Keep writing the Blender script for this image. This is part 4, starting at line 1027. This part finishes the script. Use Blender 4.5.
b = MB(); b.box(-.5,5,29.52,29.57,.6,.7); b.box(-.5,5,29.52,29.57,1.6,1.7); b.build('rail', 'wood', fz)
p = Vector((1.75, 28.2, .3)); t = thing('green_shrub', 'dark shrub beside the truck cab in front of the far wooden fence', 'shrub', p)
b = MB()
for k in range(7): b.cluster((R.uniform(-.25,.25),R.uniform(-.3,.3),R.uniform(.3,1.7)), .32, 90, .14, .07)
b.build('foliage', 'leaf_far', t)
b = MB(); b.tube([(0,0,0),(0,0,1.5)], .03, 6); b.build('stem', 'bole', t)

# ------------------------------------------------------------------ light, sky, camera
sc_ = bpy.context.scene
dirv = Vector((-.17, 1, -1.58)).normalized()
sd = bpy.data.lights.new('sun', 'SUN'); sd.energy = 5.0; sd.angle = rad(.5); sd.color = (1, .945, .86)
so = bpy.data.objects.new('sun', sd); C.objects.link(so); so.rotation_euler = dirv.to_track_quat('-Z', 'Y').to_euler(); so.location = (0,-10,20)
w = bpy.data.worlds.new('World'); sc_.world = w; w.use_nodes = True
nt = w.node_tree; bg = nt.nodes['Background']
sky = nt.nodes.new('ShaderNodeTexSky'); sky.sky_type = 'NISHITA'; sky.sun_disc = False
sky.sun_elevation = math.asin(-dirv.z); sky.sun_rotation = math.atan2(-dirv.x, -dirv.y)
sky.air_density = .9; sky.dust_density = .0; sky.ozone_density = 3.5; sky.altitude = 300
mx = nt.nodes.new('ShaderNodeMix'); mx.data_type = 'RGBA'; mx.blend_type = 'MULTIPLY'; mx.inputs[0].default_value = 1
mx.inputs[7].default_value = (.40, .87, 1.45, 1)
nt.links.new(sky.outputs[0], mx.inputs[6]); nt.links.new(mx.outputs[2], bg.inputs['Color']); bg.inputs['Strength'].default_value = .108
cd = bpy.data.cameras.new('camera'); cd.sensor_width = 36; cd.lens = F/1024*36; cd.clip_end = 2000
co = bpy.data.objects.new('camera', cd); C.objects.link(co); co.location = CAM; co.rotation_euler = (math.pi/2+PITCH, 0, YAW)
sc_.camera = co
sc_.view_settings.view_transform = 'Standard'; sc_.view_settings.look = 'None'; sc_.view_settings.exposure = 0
....
(TO DO):
Copy the data above in full, character for character.

(EXERCISE RESULT):
Keep writing the Blender script for this image. This is part 4, starting at line 1027. This part finishes the script. Use Blender 4.5.
b = MB(); b.box(-.5,5,29.52,29.57,.6,.7); b.box(-.5,5,29.52,29.57,1.6,1.7); b.build('rail', 'wood', fz)
p = Vector((1.75, 28.2, .3)); t = thing('green_shrub', 'dark shrub beside the truck cab in front of the far wooden fence', 'shrub', p)
b = MB()
for k in range(7): b.cluster((R.uniform(-.25,.25),R.uniform(-.3,.3),R.uniform(.3,1.7)), .32, 90, .14, .07)
b.build('foliage', 'leaf_far', t)
b = MB(); b.tube([(0,0,0),(0,0,1.5)], .03, 6); b.build('stem', 'bole', t)

# ------------------------------------------------------------------ light, sky, camera
sc_ = bpy.context.scene
dirv = Vector((-.17, 1, -1.58)).normalized()
sd = bpy.data.lights.new('sun', 'SUN'); sd.energy = 5.0; sd.angle = rad(.5); sd.color = (1, .945, .86)
so = bpy.data.objects.new('sun', sd); C.objects.link(so); so.rotation_euler = dirv.to_track_quat('-Z', 'Y').to_euler(); so.location = (0,-10,20)
w = bpy.data.worlds.new('World'); sc_.world = w; w.use_nodes = True
nt = w.node_tree; bg = nt.nodes['Background']
sky = nt.nodes.new('ShaderNodeTexSky'); sky.sky_type = 'NISHITA'; sky.sun_disc = False
sky.sun_elevation = math.asin(-dirv.z); sky.sun_rotation = math.atan2(-dirv.x, -dirv.y)
sky.air_density = .9; sky.dust_density = .0; sky.ozone_density = 3.5; sky.altitude = 300
mx = nt.nodes.new('ShaderNodeMix'); mx.data_type = 'RGBA'; mx.blend_type = 'MULTIPLY'; mx.inputs[0].default_value = 1
mx.inputs[7].default_value = (.40, .87, 1.45, 1)
nt.links.new(sky.outputs[0], mx.inputs[6]); nt.links.new(mx.outputs[2], bg.inputs['Color']); bg.inputs['Strength'].default_value = .108
cd = bpy.data.cameras.new('camera'); cd.sensor_width = 36; cd.lens = F/1024*36; cd.clip_end = 2000
co = bpy.data.objects.new('camera', cd); C.objects.link(co); co.location = CAM; co.rotation_euler = (math.pi/2+PITCH, 0, YAW)
sc_.camera = co
sc_.view_settings.view_transform = 'Standard'; sc_.view_settings.look = 'None'; sc_.view_settings.exposure = 0